Pankaj Udhas needs no introduction. His beautiful voice combined with good lyrics and melodious music is capable of making anyone fall in love with ghazals over and over again.

music Updated: Apr 29, 2003 13:22 IST

Pankaj Udhas needs no introduction. His beautiful voice combined with good lyrics and melodious music is capable of making anyone fall in love with ghazals over and over again. No doubt, his recent performance at Sri Ram Centre, presented by Samagam, was exhilarating. Says Udhas: "I've come to this programme because Samagam has invited me. It's an organisation whose members have an immense love for music. Not only that, some of them are also amateur singers."

The love for music, of course, runs in his family. "I started singing at the age of six. I belonged to a musical family and my father played the dilruba as a hobby. My brothers, Nirmal and Manhar, also had a musical bend of mind. I started taking tabla lessons when I was 10. My first real brush with fame was when I heard Lataji' soul-stirring Aye mere watan ke logon in front of 5,000 people, when I was barely 11. And the time I appeared on the ghazal scene, the masses had started to lose interest in this form of singing. My arrival not only brought ghazals back from dead but also made people think again about ghazals," he says.
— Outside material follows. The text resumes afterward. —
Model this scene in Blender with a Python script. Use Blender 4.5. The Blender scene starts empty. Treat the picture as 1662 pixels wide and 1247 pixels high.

Udhas carried his passion for music to St Xavier's College in Mumbai, from where he graduated with Botany and Chemistry. He made a mark at inter-collegiate music competitions, and took home a bushel of awards. Receiving his first prize trophy in the inter-collegiate singing competition from Shankar Jaikishen was an honour. "Even today, when I close my eyes I can visualise Jaikishenji handing me over the award," he says. He is optimistic about the younger generation of artists: "They are intelligent. In fact they know more than we do."

Ghazals apart, Udhas has also made his mark in the world of playback singing. Given his popularity, a lot of producers have also asked him to make special appearances in their films (like the immortal Chitthi aayi hai in Naam). "My next plan is to sing compositions of unknown poets," he says.

Udhas has done concerts in every part of the world, singing his movie hits along with the ghazals. And despite being so busy with concerts abroad, he hasn't stopped singing new songs and cutting new albums. Because he knows that his fans are waiting.